Doom has long held a unique place in tech culture. Since its 1993 release, the first-person shooter has found itself at the center of countless hardware experiments. From running on a WiFi-enabled toothbrush to being powered by 100 pounds of moldy potatoes, enterprising coders have pushed the game to its limits. But what about running Doom on a quantum computer?

Enter Quandoom, an audacious project from GitHub user Lumorti, which takes Doom to an entirely new level by attempting to run it on quantum computing hardware.

Doom meets quantum computing

Quantum computing, while still highly experimental and in its infancy, holds immense potential for computing power. But it’s not ready for Doom—or any game, really—just yet. While Lumorti, who works as a quantum computing researcher at the Institute of Photonic Sciences (ICFO) in Barcelona, developed Quandoom, a version of Doom’s first level adapted for quantum hardware. The catch? There isn’t a quantum computer powerful enough to run the game as it stands.

Quandoom requires a whopping 72,376 qubits and 80 million quantum gates to operate. For reference, the most advanced quantum computer available today, from Atom Computing, supports just 1,225 qubits. That’s a long way from the 70,000+ qubits required for Quandoom, making this an experiment firmly planted in the theoretical realm.

That said, thanks to QASM, a quantum assembly simulator, it is possible to simulate the game on classical computers. This allows regular users to run Quandoom on a laptop—albeit at 10 to 20 frames per second and without many of the modern gaming comforts we’re used to, like music or enemies moving between rooms.

What it takes to port Doom to quantum

One look at the technical requirements for Quandoom, and it’s clear: this is not your standard port. According to Lumorti’s GitHub page, creating Quandoom was a massive coding challenge. The game was written in 8,000 lines of C++ and includes quantum subroutines for rendering the game, handling player movement, and interacting with game objects. To give a glimpse of just how complex this is, Lumorti shared some of the code’s functionality:

“For now, I’m still tidying up the engine code, but basically, I have about 8,000 lines of C++ functions allowing a number of reversible binary and arithmetic operations on quantum registers, for example ‘flipIfLessThanOrEqualTo,’ which flips all qubits in a register if the value of another register is less than some given value.”

There’s also a parallelization system at play, splitting the rendering process across multiple cores. Even though the game is only a wireframe version of Doom’s first level, it’s remarkable to consider that quantum computing’s parallelization capabilities—which allow it to process multiple possibilities simultaneously—could be harnessed for gaming one day.

Challenges and simplifications in “quantum doom”

It’s important to remember that Quandoom is far from the Doom experience that most gamers know and love. The graphics are simplified to basic wireframes, and many features of the original game have been left out or significantly altered. As Lumorti himself puts it, there’s no music or sound, enemies don’t move between rooms, and the iconic imp fireball now behaves as a hitscan instead of a projectile.

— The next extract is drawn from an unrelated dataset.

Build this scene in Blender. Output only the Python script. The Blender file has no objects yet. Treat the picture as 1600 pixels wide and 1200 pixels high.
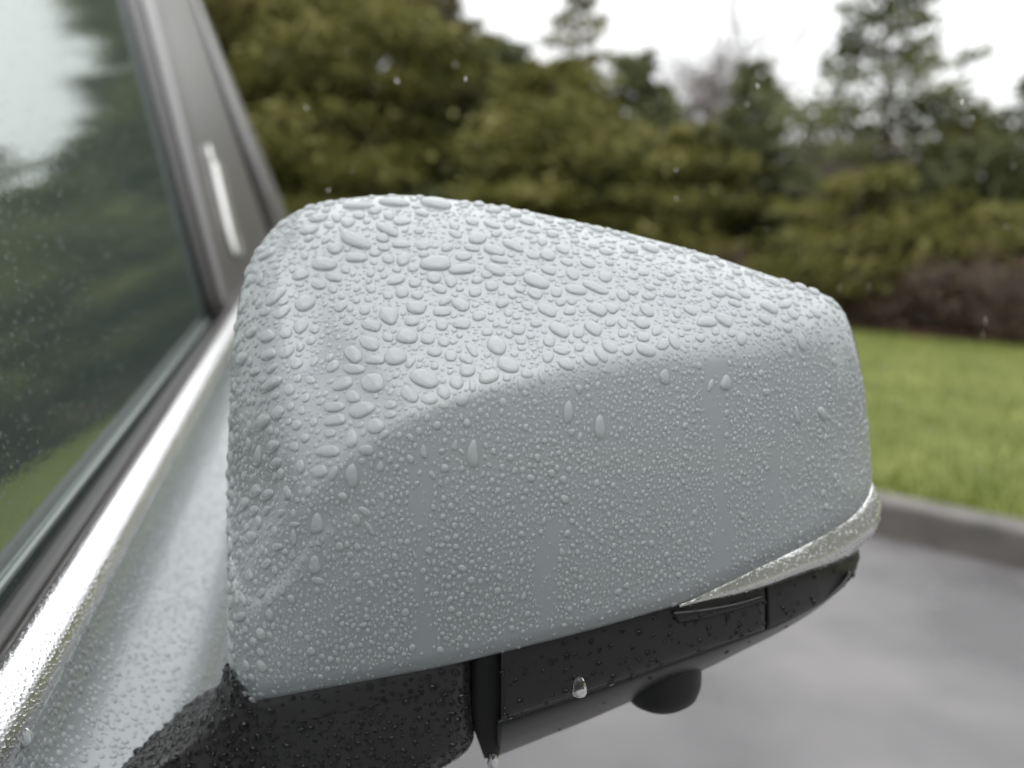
import bpy, math, random
import numpy as np
from mathutils import Vector

R_ = math.radians
rng = np.random.default_rng(7)
random.seed(7)
sc = bpy.context.scene
col = sc.collection

# ------------------------------------------------------------------ camera
CAM = np.array((0.0, 0.0, 1.1))
F = 1202.0                     # focal length in pixels of a 1600 px wide frame
HOR = 410.0                    # horizon row
PITCH = math.atan((600 - HOR) / F)
cam = bpy.data.cameras.new('camera')
cam_ob = bpy.data.objects.new('camera', cam)
col.objects.link(cam_ob)
cam_ob.location = CAM
cam_ob.rotation_euler = (math.pi / 2 - PITCH, 0, 0)
cam.sensor_width = 36.0
cam.lens = F / 1600 * 36
cam.clip_start = 0.01
cam.clip_end = 600
cam.dof.use_dof = True
cam.dof.focus_distance = 0.292
cam.dof.aperture_fstop = 4.8
cam.dof.aperture_blades = 0
sc.camera = cam_ob

# ------------------------------------------------------------------ world, sun, exposure
world = bpy.data.worlds.new('World')
sc.world = world
world.use_nodes = True
wn, wl = world.node_tree.nodes, world.node_tree.links
wn.clear()
SUN_EL, SUN_AZ = R_(58), R_(200)
sky = wn.new('ShaderNodeTexSky')
sky.sky_type = 'NISHITA'
sky.sun_disc = False
sky.sun_elevation = SUN_EL
sky.sun_rotation = SUN_AZ
sky.air_density = 1.0
sky.dust_density = 4.0
hsv = wn.new('ShaderNodeHueSaturation')
hsv.inputs['Saturation'].default_value = 0.12
wl.new(sky.outputs[0], hsv.inputs['Color'])
tc = wn.new('ShaderNodeTexCoord')
sep = wn.new('ShaderNodeSeparateXYZ')
wl.new(tc.outputs['Generated'], sep.inputs[0])
mr = wn.new('ShaderNodeMapRange')          # overcast: brighter towards the zenith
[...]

Still, the idea behind Quandoom isn’t necessarily to replicate the Doom experience but to explore what’s possible on quantum hardware. As Lumorti noted:

“Everything is done with integers. Using such functions, I then wrote a small 3D engine as well as all the game logic.”

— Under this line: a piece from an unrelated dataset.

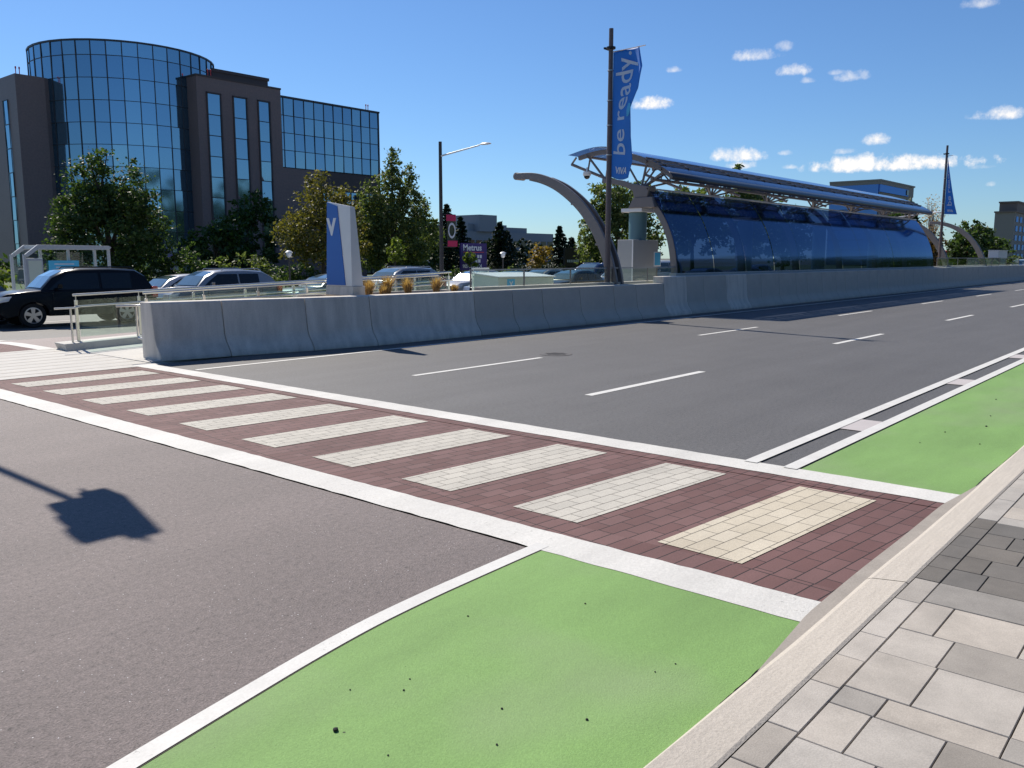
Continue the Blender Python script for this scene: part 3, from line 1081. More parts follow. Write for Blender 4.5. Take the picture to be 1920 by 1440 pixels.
# ================================================================== RAMP RAILINGS
def railing(name, label, y, xs, z0, slope, xend, start_loop, base_of):
    """posts at xs, handrail and mid rail rising with the ramp, glass between"""
    t = thing(name, label, 'railing', (xs[0], y, 0), group='glass railings of the ramp')
    X = lambda v: v - xs[0]
    top = lambda v: z0 + slope * (v - xs[0])
    for v in xs:
        mb = MB(); mb.box(X(v) - .028, X(v) + .028, -.018, .018, base_of(v), top(v) - .10); p = mb.build('post', 'steel', t, bevel=.004)
        mb = MB(); mb.tube([(X(v), 0, top(v) - .10), (X(v), 0, top(v) - .02)], .010); mb.build('rail_pin', 'steel', p)
        mb = MB(); mb.box(X(v) - .06, X(v) + .06, -.06, .06, base_of(v), base_of(v) + .012); mb.build('base_plate', 'steel', p)
    mb = MB(); mb.tube([(X(xs[0]) - .05, 0, top(xs[0] - .05)), (X(xend), 0, top(xend))], .024, 10); mb.build('handrail', 'steel', t, smooth=True)
    mb = MB(); mb.tube([(X(xs[0]), -.05, top(xs[0]) - .22), (X(xend), -.05, top(xend) - .22)], .019, 10); mb.build('mid_rail', 'steel', t, smooth=True)
    for a, b in zip(xs[:-1], xs[1:]):
        mb = MB()
        mb.hexa([(X(a) + .05, -.006, base_of(a) + .08), (X(b) - .05, -.006, base_of(b) + .08), (X(b) - .05, .006, base_of(b) + .08), (X(a) + .05, .006, base_of(a) + .08)],
                [(X(a) + .05, -.006, top(a) - .10), (X(b) - .05, -.006, top(b) - .10), (X(b) - .05, .006, top(b) - .10), (X(a) + .05, .006, top(a) - .10)])
        mb.build('glass_panel', 'clear_green', t)
    if start_loop:
        zz = top(xs[0]) - .22
        mb = MB()
        mb.tube([(-.45, -.12, zz - .02), (-.10, -.12, zz - .02), (.02, -.07, zz)], .019, 10)
        mb.build('extension_rail', 'steel', t, smooth=True)
        mb = MB(); mb.tube([(-.16, -.12, base_of(xs[0])), (-.16, -.12, zz - .02)], .019, 10); mb.build('extension_post', 'steel', t, smooth=True)
    return t


rp = lambda v: .15 + .030 * max(0, v - 6.9)
railing('ramp_railing', 'steel and glass ramp railing standing on the low concrete kerb', 17.05, [7.11, 8.35, 9.55, 10.8, 12.1, 13.4, 14.7, 16.0, 17.3], 1.05, .030, 17.4, True, rp)
railing('ramp_railing', 'steel handrail with glass just behind the crosswalk end of the barrier', 15.25, [7.60, 8.75, 9.95, 11.15, 12.4, 13.7, 15.0], 1.12, .028, 15.1, False, lambda v: .02 + .030 * max(0, v - 6.9))
mb = MB()
mb.hexa([(6.75, 16.72, -.02), (17, 16.86, -.02), (17, 17.38, -.02), (6.85, 17.38, -.02)], [(6.72, 16.45 + .30, .15), (17, 16.86, .45), (17, 17.35, .45), (6.75, 17.3, .15)])
tag(mb.build('concrete_kerb', 'median_concrete', bevel=.015), 'low raised concrete kerb carrying the ramp railing posts', 'kerb')
t = thing('wall_handrail', 'short bent steel handrail bracketed to the end of the concrete barrier', 'handrail', (7.12, 14.42, 0))
mb = MB(); mb.tube([(-.30, .35, .93), (.02, .30, .93), (.10, .20, .93)], .020, 10); mb.build('rail', 'steel', t, smooth=True)
mb = MB(); mb.tube([(.03, .30, .93), (.03, .30, .40), (.03, .26, .36), (.03, .05, .36)], .018, 10); mb.build('bent_post', 'steel', t, smooth=True)
# gate frame at the head of the ramp
t = thing('ramp_gate', 'small white steel gate frame at the top of the ramp', 'gate', (17.7, 16.2, .33))
for dx in (-.32, .32):
    mb = MB(); mb.tube([(dx, 0, 0), (dx, 0, 1.12)], .022, 8); mb.build('post', 'white_metal', t, smooth=True)
mb = MB(); mb.bar((-.34, 0, 1.13), (.34, 0, 1.13), .05, .05); mb.bar((-.34, 0, .62), (.34, 0, .62), .03, .03); mb.build('rail', 'white_metal', t)
mb = MB(); mb.box(-.29, .29, -.006, .006, .08, 1.08); mb.build('glass_panel', 'clear_green', t)

# ================================================================== PLATFORM BALUSTRADE
def balustrade(label, x0, x1, y, zb, zt, step):
    t = thing('glass_balustrade', label, 'balustrade', (x0, y, zb))
    n = max(1, round((x1 - x0) / step))
    for i in range(n):
        a, b = (x1 - x0) * i / n + .02, (x1 - x0) * (i + 1) / n - .02
        mb = MB(); mb.box(a, b, -.006, .006, .02, zt - zb - .02); mb.build('glass_panel', 'clear_green', t)
    for i in range(n + 1):
        a = (x1 - x0) * i / n
        mb = MB(); mb.box(a - .012, a + .012, -.02, .02, 0, zt - zb - .01); mb.build('post', 'painted_steel', t)
    mb = MB(); mb.box(-.02, x1 - x0 + .02, -.022, .022, zt - zb - .012, zt - zb + .022); mb.build('top_rail', 'grey_cabinet', t)
    return t


balustrade('low glass balustrade on the ledge left of the shelter', 14.95, 24.9, 14.0, 1.06, 1.46, 2.0)
balustrade('distant green glass balustrade beyond the far end of the shelter', 55.2, 79.5, 13.9, 1.2, 1.75, 2.4)

# ================================================================== STATION SHELTER
SX0, SX1 = 24.5, 54.3
ST = thing('station_shelter', 'long glass station shelter with curved blue wall and arched roof on steel ribs', 'station shelter', (SX0, 14.0, .35))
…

This means that while Quandoom may not offer the same gameplay depth as the original, it showcases the potential for quantum computing in fields outside of its typical research applications, such as gaming.

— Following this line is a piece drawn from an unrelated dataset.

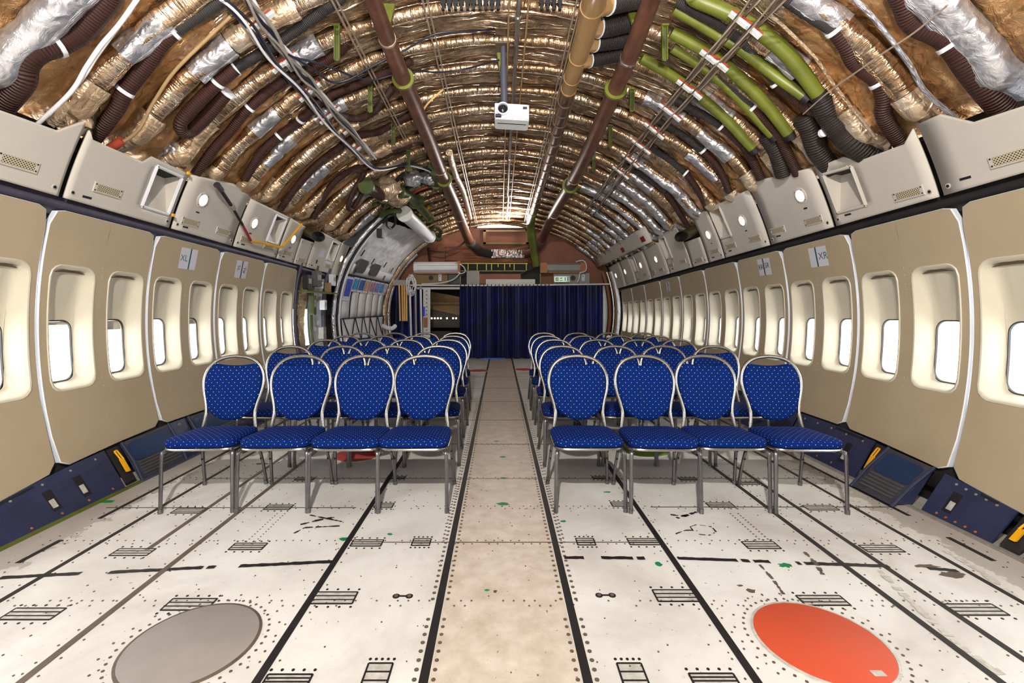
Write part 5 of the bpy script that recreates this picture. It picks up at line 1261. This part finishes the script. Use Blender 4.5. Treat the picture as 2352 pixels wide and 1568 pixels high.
m = M(); m.grid(lambda y, z: DPt(y, z, .06 + .01 * nz(y * 3, z * 3, 1)), lin(D0 + .03, D1 - .03, 24), lin(.15, 1.12, 10)); m.build('lower_panel', MAT['white'], t, angle=180)
for a, b in ((8.85, 9.55), (9.55, 8.9), (9.6, 10.1), (10.1, 9.65), (10.2, 10.6), (10.7, 10.25), (10.7, 11.3), (11.3, 10.8), (11.35, 11.9), (11.9, 11.4)):
    m = M(); m.tube([DPt(lerp(a, b, q), lerp(1.10, .2, q), .085) for q in lin(0, 1, 8)], .012, 6); m.build('strap', MAT['black'], t)
m = M(); m.tube([DPt(y, 1.115, .08) for y in lin(D0, D1, 12)], .010, 6); m.build('strap', MAT['black'], t)
cols = [sr(70, 80, 190), sr(60, 150, 200), sr(50, 90, 170), sr(190, 150, 120), sr(180, 120, 150), sr(120, 130, 190), sr(80, 140, 200), sr(200, 190, 200)]
for k in range(8):
    y = 8.95 + k * .40; w, h = (.17, .26) if k else (.2, .42)
    t2 = thing('photo_print', 'photo print in the row along the top of the strapped white panels', 'photo', (0, 0, 0), 0, 'photo prints on the cargo door')
    z = 1.80 - (.10 if k == 0 else 0); Tq = lambda a, b, c: DPt(y + a, z + b, .055 + c)
    m = M(); m.box((-w, -h * .55, 0), (w, h * .55, .004), Tq); m.build('sheet', MAT['paper'], t2, smooth=False)
    m = M(); m.box((-w * .8, -h * .35, .016), (w * .75, h * .45, .022), Tq); m.build('picture', plain('print_%d' % k, cols[k], .5, 0, .5, 14), t2, smooth=False)
for y, r, c0, mt, z1, lab in ((8.50, .04, .02, 'tape', 3.05, 'outer silver frame arc around the near side of the cargo door'), (8.60, .022, .05, 'ink', 3.05, 'black seal arc along the near side of the cargo door'), (8.68, .035, .05, 'white', 3.0, 'white frame arc along the near side of the cargo door'), (12.15, .07, .04, 'foil_pale', 3.1, 'foil covered frame arc along the far side of the cargo door'), (12.35, .06, .02, 'brownwall', 2.9, 'brown frame arc left of the narrow blue curtain'), (12.5, .05, .06, 'tape', 2.8, 'silver frame arc left of the narrow blue curtain')):
    m = M(); m.tube([DPt(y, z, c0) for z in lin(.03, z1, 40)], r, 10, rf=(lambda s, th: 1 + .2 * nz(s * 7, th, 2)) if 'foil' in mt else None); tag(m.build('door_frame_arc', MAT[mt]), lab, 'frame member')
m = M(); m.tube(spline([P(880, 748, 11.3), P(888, 752, 11.2), P(900, 754, 11.2), P(908, 748, 11.3)], 5), .05, 10); tag(m.build('white_hose', MAT['white']), 'white bent hose at the far foot of the cargo door frame', 'hose')
# mechanism above the cargo door
t = thing('torque_tube', 'thick white tube along the upper edge of the silver cargo door', 'tube'); m = M(); A, B = CE(930, 492, .3), CE(986, 543, .3); m.tube([A, B], .13, 16); m.build('tube', MAT['white'], t)
for u in (0, 1): m = M(); q = A.lerp(B, u); d = (B - A).normalized(); m.tube([q - d * .05, q + d * .05], .15, 16); m.build('end_ring', MAT['offwhite'], t)
def mech(pts, r, mt, lab, Y0=9.5, nm='actuator_pipe', cat='pipe'):
    t = thing(nm, lab, cat); path = spline([CE(a, b, .16 + r) for a, b in pts], 5); m = M(); m.tube(path, r, 12); m.build('pipe', MAT[mt], t)
    for q in (0, -1):
        p = path[q]; d = (path[1] - path[0]).normalized(); m = M(); m.tube([p - d * .03, p + d * .03], r * 1.3, 12); m.build('end_fitting', MAT['greendark'], t)
mech([(842, 428), (865, 442), (880, 450)], .09, 'hosebrown', 'dark brown strut above the cargo door', 8.8)
mech([(878, 492), (905, 484), (935, 488), (965, 500)], .05, 'greendark', 'dark green beam along the top of the cargo door')
mech([(918, 440), (940, 450), (960, 470), (985, 500)], .08, 'greendark', 'dark green actuator above the cargo door')
mech([(860, 470), (885, 462), (915, 455), (940, 430), (975, 420), (1005, 418)], .03, 'black', 'black cable crossing the mechanism above the cargo door')
mech([(900, 475), (930, 462), (955, 440), (985, 428)], .025, 'redblock', 'red pipe crossing the mechanism above the cargo door')
mech([(1000, 388), (1003, 405), (1003, 420)], .09, 'olive', 'olive cylinder hanging beside the left red-brown duct', 7.6)
mech([(985, 530), (1000, 520), (1012, 530), (1008, 545)], .05, 'greendark', 'dark green gear arm at the right end of the white tube', 10.5)
mech([(880, 475), (892, 440), (915, 410), (935, 395)], .03, 'black', 'black pipe rising from the cargo door towards the last green hanger', 9.0)
mech([(945, 500), (970, 490), (990, 470)], .03, 'yellow', 'yellow thin pipe beside the dark green actuator', 10)
for px, py, r, mt, lab in ((890, 432, .22, 'foil_pale', 'pale foil bundle above the cargo door, leftmost'), (912, 452, .2, 'foil_pale', 'pale foil bundle above the cargo door, in the middle'), (950, 408, .16, 'tape', 'silver foil bundle beside the last green hanger'), (985, 408, .14, 'tape', 'silver foil bundle touching the left red-brown duct'), (955, 462, .15, 'greendark', 'dark green gear drum above the cargo door'), (1005, 545, .12, 'greendark', 'dark green drum at the end of the white tube')):
    c = CE(px, py, .2); m = M()
    m.grid(lambda th, ph: c + Vector((math.cos(th) * math.sin(ph), .8 * math.sin(th) * math.sin(ph), .8 * math.cos(ph))) * r * (1 + .35 * nz(math.cos(th) * 1.6 + px, math.sin(th) * 1.6, math.cos(ph) * 2)), lin(0, 2 * PI, 24), lin(.001, PI, 14), uvf=lambda a, b: (a * r, b * r))
    tag(m.build('foil_bundle' if 'foil' in lab else 'gear_drum', MAT[mt], None, angle=180), lab, 'bundle' if 'foil' in lab else 'drum')
m = M(); m.tube(spline([P(1122, 462, 11.4), P(1084, 500, 11.6), P(1078, 530, 11.8), P(1062, 560, 11.9), P(1020, 578, 11.9), P(985, 572, 11.8)], 8), .018, 7); tag(m.build('brown_cable', MAT['hosebrown']), 'brown cable drooping across the left of the brown rear wall', 'cable')
m = M(); m.tube(spline([CE(a, b, .32) for a, b in ((880, 512), (892, 498), (906, 494), (908, 512), (898, 524), (888, 516), (890, 500))], 8), .022, 7); tag(m.build('black_loop_cable', MAT['black']), 'black cable loop on the silver cargo door lining', 'cable')
m = M(); c = CE(874, 533, .32); m.box((-.06, -.05, -.1), (.04, .08, .06), lambda a, b, z: c + Vector((a, b, z))); tag(m.build('black_box', MAT['ink'], None, smooth=False), 'small black box on the silver cargo door lining', 'box')
m = M(); m.tube([P(984, 568, 12.4), P(988, 600, 12.4)], .04, 8); tag(m.build('brown_post', MAT['hosebrown']), 'short dark post above the left wall light', 'post')
# ---------------------------------------------------------------- banquet chairs
def back_y(z): return .395 + max(0, z - .46) * .22          # backrest leans away from the camera
OUT = [(.190, .37), (.186, .44), (.177, .51), (.174, .56), (.186, .625), (.207, .70), (.216, .77), (.208, .83), (.181, .885), (.138, .925), (.075, .949), (0, .957)]
def make_chair():
    root = thing('banquet_chair', 'chair', 'chair')
    W0, W1, D0 = .455, .425, .41                               # front width, rear width, depth
    def outline(k, n=40, grow=0.0):
        o = []
        for j in range(n):
            a = 2 * PI * j / n; c, s = math.cos(a), math.sin(a); e = .34
            x = math.copysign(abs(c) ** e, c); y = math.copysign(abs(s) ** e, s)
            yy = (y + 1) / 2; w = lerp(W0, W1, yy) / 2
            o.append((x * (w + grow), -.01 + yy * (D0 + .02) + (grow if y > 0 else -grow) * abs(y)))
        return o
    m = M(); n = 40
    prof = [(0.0, .402, 0), (.004, .410, .0), (.006, .424, .0), (.005, .440, .0), (-.004, .451, .0), (-.022, .458, .0), (-.06, .462, .0), (-.12, .465, 0)]
    rings, uvs, arc = [], [], 0.0
    for i, (g, z, _) in enumerate(prof):
        rings.append([(x, y, z + .015 * (1 - min(1, (y + .01) / .43)) ) for x, y in outline(0, n, g)])
    ids = []
    for i, rg in enumerate(rings):
        row = []
        drop = max(0, .456 - prof[i][1])
        for (x, y, z) in rg:
            L = math.hypot(x, y - .2) + 1e-6; ex = 1 + drop / L
            row.append(m.add((x, y, z), (x * ex, (y - .2) * ex)))
        ids.append(row)
    for a, b in zip(ids, ids[1:]):
        for j in range(n): m.face(a[j], a[(j + 1) % n], b[(j + 1) % n], b[j])
    c = m.add((0, .2, .472), (0, 0))
    for j in range(n): m.face(ids[-1][j], ids[-1][(j + 1) % n], c)
    m.face(*reversed(ids[0]))
    m.build('seat', MAT['fabric'], root, angle=70)
    m = M(); o = outline(0, 40, -.004); m.tube([(x, y, .391 + .015 * (1 - min(1, max(0, y) / .43))) for x, y in o], .0125, 8, closed=True, flat=.8); m.build('seat_frame', MAT['steel'], root)
    # back hoop and pad
    side = spline([(x, back_y(z), z) for x, z in OUT], 4)
    hoop = [Vector(p) for p in side] + [Vector((-p.x, p.y, p.z)) for p in reversed(side[:-1])]
    m = M(); m.tube(hoop, .0138, 10); m.build('back_hoop', MAT['steel'], root)
    zl, zh = .500, .935
    def halfw(z):
        w = interp(sorted([(q.z, q.x) for q in side]), z) - .009
        if z < .71: w = min(w, .209 * math.sqrt(max(0, 1 - ((.71 - z) / (.71 - zl + .002)) ** 2)) )
        return max(w, 0.0)
    def topz(x): return min(.918 + .25 * x * x * 4, .94)
    rim = []
    K = 34
    for j in range(K + 1):
        z = lerp(zl, .905, (1 - math.cos(PI * j / K)) / 2); rim.append((halfw(z), z))
    xt = rim[-1][0]
    topc = [(xt * (1 - 2 * j / 10), .905 - .016 * math.sin(PI * j / 10)) for j in range(1, 10)]
    loop = rim + topc + [(-x, z) for x, z in reversed(rim)][:-1]
    cz_ = .70
    m = M()
    def ringp(k, off):
        return [(x * k, back_y(cz_ + (z - cz_) * k) + off, cz_ + (z - cz_) * k) for x, z in loop]
    L = [(1.0, 0.004), (.985, -.014), (.94, -.024), (.8, -.030), (.5, -.034), (.12, -.036)]
    Lb = [(1.0, 0.004), (.985, .018), (.94, .024), (.5, .026), (.12, .026)]
    for prof_, fl in ((L, False), (Lb, True)):
        ids = [[m.add(p, (p[0], p[2])) for p in ringp(*q)] for q in prof_]
        nn = len(loop)
        for a, b in zip(ids, ids[1:]):
            for j in range(nn):
                q = (a[j], a[(j + 1) % nn], b[(j + 1) % nn], b[j]); m.face(*(reversed(q) if not fl else q))
        m.face(*(ids[-1] if not fl else reversed(ids[-1])))
    m.build('backrest', MAT['fabric'], root, angle=75)
    for s in (-1, 1):
        m = M(); m.tube(spline([(s * .200, .05, .394), (s * .216, .012, .386), (s * .222, .000, .356), (s * .224, -.004, .2), (s * .226, -.006, .012)], 5), .0130, 8, flat=.85)
        lg = m.build('front_leg', MAT['steeldark'], root)
        m = M(); m.tube([(s * .226, -.006, 0), (s * .226, -.006, .03)], .0155, 8); m.build('foot_cap', MAT['steeldark'], lg)
        m = M(); m.tube(spline([(s * .190, .40, .41), (s * .190, .392, .37), (s * .200, .405, .32), (s * .215, .45, .17), (s * .224, .485, .012)], 5), .0130, 8, flat=.85)
        lg = m.build('rear_leg', MAT['steeldark'], root)
        m = M(); m.tube([(s * .224, .484, 0), (s * .223, .478, .03)], .0155, 8); m.build('foot_cap', MAT['steeldark'], lg)
        for z in (.21, .27):
            yy = interp([(.0, .488), (.17, .45), (.34, .405)], z); m = M(); m.box((-.006, -.018, -.006), (.006, 0, .006), lambda a, b, c: Vector((s * .211 + a, yy + b, z + c))); m.build('stacking_bumper', MAT['black'], lg, smooth=False)
        m = M(); m.tube([(s * .203, .03, .378), (s * .193, .385, .36)], .009, 6); m.build('side_rail', MAT['steeldark'], root)
    return root
proto = make_chair()
ROWY = [3.02, 3.90, 4.78, 5.50, 6.22]
LXS = [-.567, -1.01, -1.47, -1.955]
RXS = [.588, 1.07, 1.52, 2.0]
rown = ['front row', 'second row', 'third row', 'fourth row', 'rear row']
posn = ['on the aisle', 'second from the aisle', 'third from the aisle', 'nearest the wall']
rg = random.Random(11); first = True
for ri, y in enumerate(ROWY):
    for side, xs in ((-1, LXS), (1, RXS)):
        for ci, x in enumerate(xs):
            far = ri >= 3
            c = proto if first else copy_tree(proto, None, ('foot_cap', 'stacking_bumper') if far else ())
            first = False
            spread = [1, 1.0, 1.0, 1.0, 1.0][ri]
            jx = rg.uniform(-.012, .012) if ri else 0
            rot = rg.uniform(-.03, .03)
            if ri == 0: rot = {(-1, 3): .10, (-1, 2): .05, (-1, 1): -.02, (-1, 0): -.01, (1, 0): .02, (1, 1): -.02, (1, 2): -.06, (1, 3): -.05}[(side, ci)] * .5
            dz = {(-1, 0): .03, (1, 2): .02, (1, 1): .03}.get((side, ci), 0) if ri == 0 else 0
            c.location = (x + side * (.012 * ri) + jx, y + rg.uniform(-.015, .015) + (0.0), 0); c.rotation_euler = (0, 0, rot)
            c['label'] = 'blue dotted banquet chair, %s %s of the aisle, %s' % (rown[ri], 'left' if side < 0 else 'right', posn[ci] if ci != 0 else 'beside it')
            c['category'] = 'chair'; c['group'] = 'blue banquet chairs left of the aisle' if side < 0 else 'blue banquet chairs right of the aisle'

A quantum future for gaming?

While we’re still a long way off from full-fledged games running on quantum hardware, projects like Quandoom show that we’re starting to think about the possibilities. For now, Doom running on a toothbrush or a conference badge is still far more practical, but the day may come when quantum gaming becomes a reality. Until then, we’ll just have to be content with QASM simulators and simplified graphics.